The economics nobody's showing
Here's the caveat that hangs over every announcement in this space. Building 1,000 micro-fulfillment centers — and committing to 500 more — is enormously capital-intensive. Quick commerce runs on thin delivery windows, dedicated inventory, and a fleet of riders. The category leader, Blinkit, sits inside Eternal, the food-delivery parent, and even with 2,243 centers the path to durable profitability across the sector remains contested. None of Wednesday's disclosures touched unit economics, contribution margins, or burn. Growth percentages are cheap to publish. Profitability is the metric that's conspicuously absent.
There's also a structural conflict worth naming: every figure here is self-reported by companies with a clear interest in looking dominant. Flipkart benefits from appearing to close the gap on Blinkit. Amazon benefits from signaling that its late entry is gaining traction. Bernstein's dark-store count — more than 5,500 today, projected near 7,500 by 2030 — is one of the few numbers in the story that isn't coming straight from a competitor's press team.
Who this is for
For operators and investors watching India's retail tech, the signal is clear: quick commerce is no longer a grocery niche. It's being rebuilt as a general-merchandise channel, and the infrastructure footprint is the moat. For shoppers in tier-two and tier-three cities, the practical upshot is broader access to 10-to-30-minute delivery across more categories than before, assuming the coverage promises materialize.

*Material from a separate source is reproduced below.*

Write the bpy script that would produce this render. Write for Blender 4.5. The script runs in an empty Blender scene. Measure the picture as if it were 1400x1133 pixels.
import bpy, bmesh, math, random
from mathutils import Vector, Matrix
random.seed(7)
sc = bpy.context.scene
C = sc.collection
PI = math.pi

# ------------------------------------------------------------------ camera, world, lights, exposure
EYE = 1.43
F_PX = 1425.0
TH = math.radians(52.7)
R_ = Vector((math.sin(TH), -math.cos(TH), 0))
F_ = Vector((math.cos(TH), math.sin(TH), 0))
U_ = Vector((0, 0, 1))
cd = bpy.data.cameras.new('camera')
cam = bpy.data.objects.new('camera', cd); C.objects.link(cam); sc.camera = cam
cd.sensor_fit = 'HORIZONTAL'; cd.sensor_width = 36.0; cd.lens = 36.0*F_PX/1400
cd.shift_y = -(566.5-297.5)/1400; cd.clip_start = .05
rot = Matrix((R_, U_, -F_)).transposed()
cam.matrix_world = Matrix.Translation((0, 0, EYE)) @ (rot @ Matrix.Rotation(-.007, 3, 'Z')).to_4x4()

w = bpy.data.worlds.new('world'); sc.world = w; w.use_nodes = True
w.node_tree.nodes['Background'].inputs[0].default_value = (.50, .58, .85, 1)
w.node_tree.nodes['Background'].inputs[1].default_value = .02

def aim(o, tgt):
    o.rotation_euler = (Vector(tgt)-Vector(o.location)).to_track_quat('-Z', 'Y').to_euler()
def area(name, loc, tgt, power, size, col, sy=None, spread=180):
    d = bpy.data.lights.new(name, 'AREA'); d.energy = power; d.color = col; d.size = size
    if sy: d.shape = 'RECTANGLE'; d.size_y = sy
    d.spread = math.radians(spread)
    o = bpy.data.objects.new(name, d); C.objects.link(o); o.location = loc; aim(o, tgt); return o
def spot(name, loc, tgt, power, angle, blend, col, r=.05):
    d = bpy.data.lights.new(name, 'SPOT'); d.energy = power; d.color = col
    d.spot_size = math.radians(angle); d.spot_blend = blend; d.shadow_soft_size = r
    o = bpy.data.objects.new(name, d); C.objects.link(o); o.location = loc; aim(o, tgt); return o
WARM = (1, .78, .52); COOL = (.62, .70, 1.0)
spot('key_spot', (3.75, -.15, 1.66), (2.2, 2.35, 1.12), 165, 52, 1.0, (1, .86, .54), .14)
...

What this isn't, yet, is a settled market. Five players are pouring capital into overlapping grids, the consumer behavior data is largely unaudited, and the profitability picture stays murky. Flipkart's milestone is real and the pace is genuinely fast. The harder question — whether any of this throughput converts into a sustainable business rather than a subsidized land grab — is the one to keep asking as the store counts climb.
Where this goes next
Gupta was blunt about the trajectory: "We will continue to expand rapidly, will not slow down after 1,000 stores as well, and we are going all in." Expect the next 12 to 18 months to be defined by node count, category expansion, and which players blink first on the spending. India has become the proving ground for what quick commerce can become beyond groceries. The infrastructure is being laid at speed. The verdict on whether it pays off is still pending.